▶ _AIM_: From the first line of the data below, copy each line up to the one containing "return (q.y*cos(PITCH)-q.z*sin(PITCH))/F", and include that line too.

╔══

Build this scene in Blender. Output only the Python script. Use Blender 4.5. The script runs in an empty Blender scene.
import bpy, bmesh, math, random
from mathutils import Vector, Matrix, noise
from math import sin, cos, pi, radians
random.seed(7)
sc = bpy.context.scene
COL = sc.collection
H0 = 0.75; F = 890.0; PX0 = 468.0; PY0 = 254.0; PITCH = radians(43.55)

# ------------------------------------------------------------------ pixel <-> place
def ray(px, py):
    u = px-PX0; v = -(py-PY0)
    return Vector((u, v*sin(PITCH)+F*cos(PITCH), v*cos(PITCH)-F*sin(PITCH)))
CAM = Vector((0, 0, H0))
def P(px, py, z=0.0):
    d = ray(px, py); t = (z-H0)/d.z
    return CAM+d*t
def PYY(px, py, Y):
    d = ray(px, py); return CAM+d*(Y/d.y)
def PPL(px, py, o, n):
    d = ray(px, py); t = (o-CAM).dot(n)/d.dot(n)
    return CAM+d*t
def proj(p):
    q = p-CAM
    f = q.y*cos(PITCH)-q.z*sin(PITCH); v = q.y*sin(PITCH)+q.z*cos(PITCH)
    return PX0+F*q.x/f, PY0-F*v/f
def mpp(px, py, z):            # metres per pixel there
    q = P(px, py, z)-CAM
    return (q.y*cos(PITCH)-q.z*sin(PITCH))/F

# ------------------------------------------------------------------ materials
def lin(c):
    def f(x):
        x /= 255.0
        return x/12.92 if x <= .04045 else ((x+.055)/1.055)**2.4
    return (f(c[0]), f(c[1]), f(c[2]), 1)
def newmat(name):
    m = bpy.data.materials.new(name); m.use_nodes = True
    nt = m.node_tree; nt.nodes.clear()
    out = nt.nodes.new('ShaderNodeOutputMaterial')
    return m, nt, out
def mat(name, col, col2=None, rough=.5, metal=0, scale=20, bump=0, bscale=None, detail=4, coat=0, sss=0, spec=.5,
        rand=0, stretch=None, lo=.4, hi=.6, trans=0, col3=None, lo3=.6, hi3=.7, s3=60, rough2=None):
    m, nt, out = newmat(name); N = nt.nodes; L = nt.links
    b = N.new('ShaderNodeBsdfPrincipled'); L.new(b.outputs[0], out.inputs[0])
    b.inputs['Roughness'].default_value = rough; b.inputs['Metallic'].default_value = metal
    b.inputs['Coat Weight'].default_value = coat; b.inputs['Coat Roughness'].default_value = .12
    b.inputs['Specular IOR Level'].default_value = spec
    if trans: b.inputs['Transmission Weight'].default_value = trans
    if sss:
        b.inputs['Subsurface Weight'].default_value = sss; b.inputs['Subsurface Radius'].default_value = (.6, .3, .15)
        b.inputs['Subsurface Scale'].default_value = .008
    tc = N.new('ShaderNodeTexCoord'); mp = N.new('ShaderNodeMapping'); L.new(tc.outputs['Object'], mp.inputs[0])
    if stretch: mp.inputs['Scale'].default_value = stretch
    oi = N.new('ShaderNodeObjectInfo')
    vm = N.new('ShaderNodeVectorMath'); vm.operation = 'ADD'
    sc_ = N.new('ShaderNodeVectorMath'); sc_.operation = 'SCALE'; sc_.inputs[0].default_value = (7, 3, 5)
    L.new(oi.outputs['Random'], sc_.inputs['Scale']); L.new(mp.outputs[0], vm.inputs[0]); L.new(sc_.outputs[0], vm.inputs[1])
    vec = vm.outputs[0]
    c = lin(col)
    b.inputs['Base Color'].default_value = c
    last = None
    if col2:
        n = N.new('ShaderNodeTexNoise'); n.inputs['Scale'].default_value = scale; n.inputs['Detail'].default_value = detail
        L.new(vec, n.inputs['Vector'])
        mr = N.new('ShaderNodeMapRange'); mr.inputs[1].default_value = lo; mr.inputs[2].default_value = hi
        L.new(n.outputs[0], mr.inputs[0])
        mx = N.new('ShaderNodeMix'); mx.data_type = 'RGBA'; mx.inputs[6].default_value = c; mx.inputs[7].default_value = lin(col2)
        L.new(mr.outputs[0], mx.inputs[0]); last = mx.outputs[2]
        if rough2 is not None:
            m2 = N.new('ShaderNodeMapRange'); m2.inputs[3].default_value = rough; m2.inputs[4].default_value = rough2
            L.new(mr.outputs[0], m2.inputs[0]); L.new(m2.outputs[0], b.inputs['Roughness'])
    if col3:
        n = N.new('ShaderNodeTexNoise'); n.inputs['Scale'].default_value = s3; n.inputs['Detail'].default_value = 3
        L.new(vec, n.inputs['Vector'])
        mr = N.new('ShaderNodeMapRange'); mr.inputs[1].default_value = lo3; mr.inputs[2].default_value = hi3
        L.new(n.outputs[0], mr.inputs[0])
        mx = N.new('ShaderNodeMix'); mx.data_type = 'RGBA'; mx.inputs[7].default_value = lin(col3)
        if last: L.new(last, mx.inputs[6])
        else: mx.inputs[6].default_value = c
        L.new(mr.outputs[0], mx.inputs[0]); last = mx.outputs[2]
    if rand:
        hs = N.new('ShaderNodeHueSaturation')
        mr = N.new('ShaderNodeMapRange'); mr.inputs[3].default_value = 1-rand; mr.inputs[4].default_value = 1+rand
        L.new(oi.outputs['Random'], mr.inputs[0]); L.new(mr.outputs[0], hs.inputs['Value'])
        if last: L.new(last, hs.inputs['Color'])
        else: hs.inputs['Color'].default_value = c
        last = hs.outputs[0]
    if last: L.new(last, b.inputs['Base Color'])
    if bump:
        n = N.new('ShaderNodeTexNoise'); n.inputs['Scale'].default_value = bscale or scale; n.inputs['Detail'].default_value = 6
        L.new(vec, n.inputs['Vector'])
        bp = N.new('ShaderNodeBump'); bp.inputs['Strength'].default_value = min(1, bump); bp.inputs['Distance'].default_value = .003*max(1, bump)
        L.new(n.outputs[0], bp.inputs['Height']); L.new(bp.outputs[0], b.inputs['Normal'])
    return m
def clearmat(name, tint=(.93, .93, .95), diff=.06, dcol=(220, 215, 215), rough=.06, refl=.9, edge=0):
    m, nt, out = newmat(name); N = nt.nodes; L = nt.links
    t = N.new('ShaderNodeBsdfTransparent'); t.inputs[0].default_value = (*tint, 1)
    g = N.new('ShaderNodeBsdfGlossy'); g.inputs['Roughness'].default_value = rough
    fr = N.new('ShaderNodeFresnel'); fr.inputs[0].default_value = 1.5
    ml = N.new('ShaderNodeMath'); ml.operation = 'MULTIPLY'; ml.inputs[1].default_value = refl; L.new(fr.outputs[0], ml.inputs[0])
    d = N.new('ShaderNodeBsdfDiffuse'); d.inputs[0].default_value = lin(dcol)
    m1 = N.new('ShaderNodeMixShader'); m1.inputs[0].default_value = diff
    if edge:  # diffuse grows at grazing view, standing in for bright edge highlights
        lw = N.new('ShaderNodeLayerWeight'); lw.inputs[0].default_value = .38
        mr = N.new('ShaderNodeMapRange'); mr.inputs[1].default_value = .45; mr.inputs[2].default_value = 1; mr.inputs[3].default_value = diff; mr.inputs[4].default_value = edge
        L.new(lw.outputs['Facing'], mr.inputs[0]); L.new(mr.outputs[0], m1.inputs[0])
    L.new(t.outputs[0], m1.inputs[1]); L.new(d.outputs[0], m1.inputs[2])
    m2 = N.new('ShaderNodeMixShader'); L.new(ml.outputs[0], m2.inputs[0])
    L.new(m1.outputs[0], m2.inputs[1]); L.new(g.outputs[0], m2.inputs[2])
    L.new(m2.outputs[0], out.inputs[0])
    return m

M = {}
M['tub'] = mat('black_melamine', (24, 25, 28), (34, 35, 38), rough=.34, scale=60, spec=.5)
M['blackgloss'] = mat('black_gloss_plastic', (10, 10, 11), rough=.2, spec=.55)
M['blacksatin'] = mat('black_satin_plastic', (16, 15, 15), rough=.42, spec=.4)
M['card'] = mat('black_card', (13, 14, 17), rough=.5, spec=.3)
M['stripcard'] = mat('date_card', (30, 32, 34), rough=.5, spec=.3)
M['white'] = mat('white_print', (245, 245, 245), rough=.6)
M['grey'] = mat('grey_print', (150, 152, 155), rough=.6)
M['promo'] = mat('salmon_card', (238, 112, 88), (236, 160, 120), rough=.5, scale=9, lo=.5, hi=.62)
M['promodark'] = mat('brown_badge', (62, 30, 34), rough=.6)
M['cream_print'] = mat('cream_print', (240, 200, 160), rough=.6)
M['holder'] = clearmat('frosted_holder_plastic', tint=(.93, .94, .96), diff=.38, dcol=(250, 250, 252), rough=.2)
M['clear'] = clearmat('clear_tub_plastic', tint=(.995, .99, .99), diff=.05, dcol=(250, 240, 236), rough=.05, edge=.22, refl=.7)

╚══

▶ _EXERCISE RESPONSE_:
Build this scene in Blender. Output only the Python script. Use Blender 4.5. The script runs in an empty Blender scene.
import bpy, bmesh, math, random
from mathutils import Vector, Matrix, noise
from math import sin, cos, pi, radians
random.seed(7)
sc = bpy.context.scene
COL = sc.collection
H0 = 0.75; F = 890.0; PX0 = 468.0; PY0 = 254.0; PITCH = radians(43.55)

# ------------------------------------------------------------------ pixel <-> place
def ray(px, py):
    u = px-PX0; v = -(py-PY0)
    return Vector((u, v*sin(PITCH)+F*cos(PITCH), v*cos(PITCH)-F*sin(PITCH)))
CAM = Vector((0, 0, H0))
def P(px, py, z=0.0):
    d = ray(px, py); t = (z-H0)/d.z
    return CAM+d*t
def PYY(px, py, Y):
    d = ray(px, py); return CAM+d*(Y/d.y)
def PPL(px, py, o, n):
    d = ray(px, py); t = (o-CAM).dot(n)/d.dot(n)
    return CAM+d*t
def proj(p):
    q = p-CAM
    f = q.y*cos(PITCH)-q.z*sin(PITCH); v = q.y*sin(PITCH)+q.z*cos(PITCH)
    return PX0+F*q.x/f, PY0-F*v/f
def mpp(px, py, z):            # metres per pixel there
    q = P(px, py, z)-CAM
    return (q.y*cos(PITCH)-q.z*sin(PITCH))/F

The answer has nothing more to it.